Abdurrahman Yargın, Antalya’nın Gözene nahiyesinde jandarma olarak askerlik yapmaktadır. Asker arkadaşı Burdurlu Mehmet Onbaşı ona, “Burada senin hemşerin, derin bir hoca var. Sen onu tanıyor musun?” diye sorunca, tanımadığını söyler ve ekler: “Askerden önce Said-i Kürdî diye birini duydum.”
Bir gün Abdurrahman, Karacaören köyüne görevli olarak giderken yolda yağmura tutulur, ıslanır ve hastalanır. Yatsı namazını dahi zor kılar. İçinden, “Ya Şeyh Abdülkadir-i Geylânî” diyerek yardım ister. O gece rüyasında birisi arkasından gözlerini kapatır; sanki vücudu elektrikle tedavi edilmiş gibi olur.

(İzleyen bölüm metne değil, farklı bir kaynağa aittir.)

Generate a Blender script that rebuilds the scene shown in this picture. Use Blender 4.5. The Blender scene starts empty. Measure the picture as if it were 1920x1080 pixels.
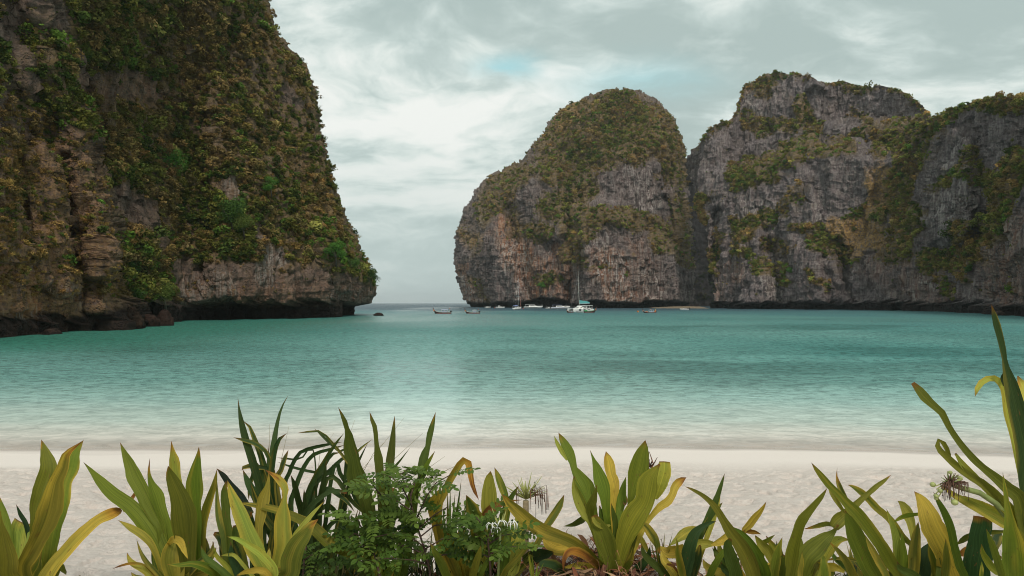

O zat: “Ben Said Nursî’yim” der.
Abdurrahman aniden uyanır ve hastalığının tamamen geçtiğini görür. Bu rüyadan sonra Said Nursî kalbinde ve gönlünde yer eder.
Sonraki günlerde Burdurlu Mehmet Onbaşı, Bediüzzaman’ın Isparta’da olduğunu öğrenince, Abdurrahman da ilk fırsatta onu ziyaret etmek ister. İki asker arkadaşıyla birlikte, “Masraflar bana ait” diyerek minibüse binerler. Şoför konuşmalarını duyunca, “Siz madem Bediüzzaman’a gidiyorsunuz, o halde masraflar bana ait. Sizi trene yetiştireceğim” der. Ve hızlı bir şekilde onları trene yetiştirir.
Isparta’ya geldiklerinde, Bediüzzaman’ın evine giden iki yolu da polisler kapatmış, “Yasak” diyerek geçişe izin vermemektedir. Abdurrahman polislere yalvarır: “Ben jandarmayım, sizin yardımcınızım. Burada hemşerim bir hoca var, onu ziyaret edip dualarını almak istiyorum.”
Polislerden biri bu söz üzerine ona izin verir.
Kısa süre sonra Bediüzzaman’ın evine giderler. Zübeyir Gündüzalp: “Niçin geldiniz?” diye sorar.
Abdurrahman: “Biz askeriz, Seyda hemşerimizdir. Onu ziyarete geldim” der.
Bunun üzerine müsaade edilir ve içeri alınırlar.
Abdurrahman, Bediüzzaman’ın yanına girer, ellerini öper, diz çöküp oturur. Heyecandan terler içinde kalır. O anını hiçbir zaman tarif edemez.
Bediüzzaman ona memleketini sorunca, “Diyarbakır” der. Bediüzzaman dua eder. Abdurrahman, odada kaldığı süre boyunca derin bir huzura ve coşkulu bir feyze kavuşur. Ne kadar kaldığını hatırlayamaz. Birden Bediüzzaman’ın, “Trene yetişin” sesiyle kendine gelir. Yüksek huzurdan huzur içinde ayrılır, selâm verir. Bu sırada Bediüzzaman, Zübeyir Gündüzalp’e, “Ona bir risale ver” der. Ve bir risale kendisine teslim edilir.
Askerden sonra Abdurrahman, Batman’a yerleşir. Nalburiye dükkânı açar. Risale-i Nur’un verdiği ağırlığı her zaman kişiliğiyle taşır. Çevresine korkusuzca Risale-i Nur’u tanıtır. Örnek bir Nur talebesi ve unvansız bir Müslüman olarak yaşar.
1970’li yıllarda tutuklanır; ancak mahkemede beraat eder.
Onu 1974 yılı temmuz ayı ortalarında Batman’da, kerpiçten yapılmış bir medresede, ikindi dersinde ilk defa gördüm. Ağırbaşlıydı; nadiren, tane tane konuşurdu. Cesur, özgüveni yüksek, aynı zamanda alçakgönüllüydü. Evine derslere giderdik. Cömert, gönlü geniş, misafirperverdi. Derslerde hiçbir şey bilmiyormuş gibi hep dinlerdi. Bazen nalburiye dükkânına alışverişe gider, çayını içerdim. Fakat Bediüzzaman’la görüştüğünü ve mahkeme sürecini bana hiçbir zaman anlatmadı.
Vefatından yıllar sonra gerçek durumunu öğrenince çok üzüldüm. Çevresinden öğrendiğime göre, gösteriş ve riya olmasın diye konuşmamış. Onu hatırladıkça, örnek bir Nur talebesi olarak yüreğimde yerini almıştır.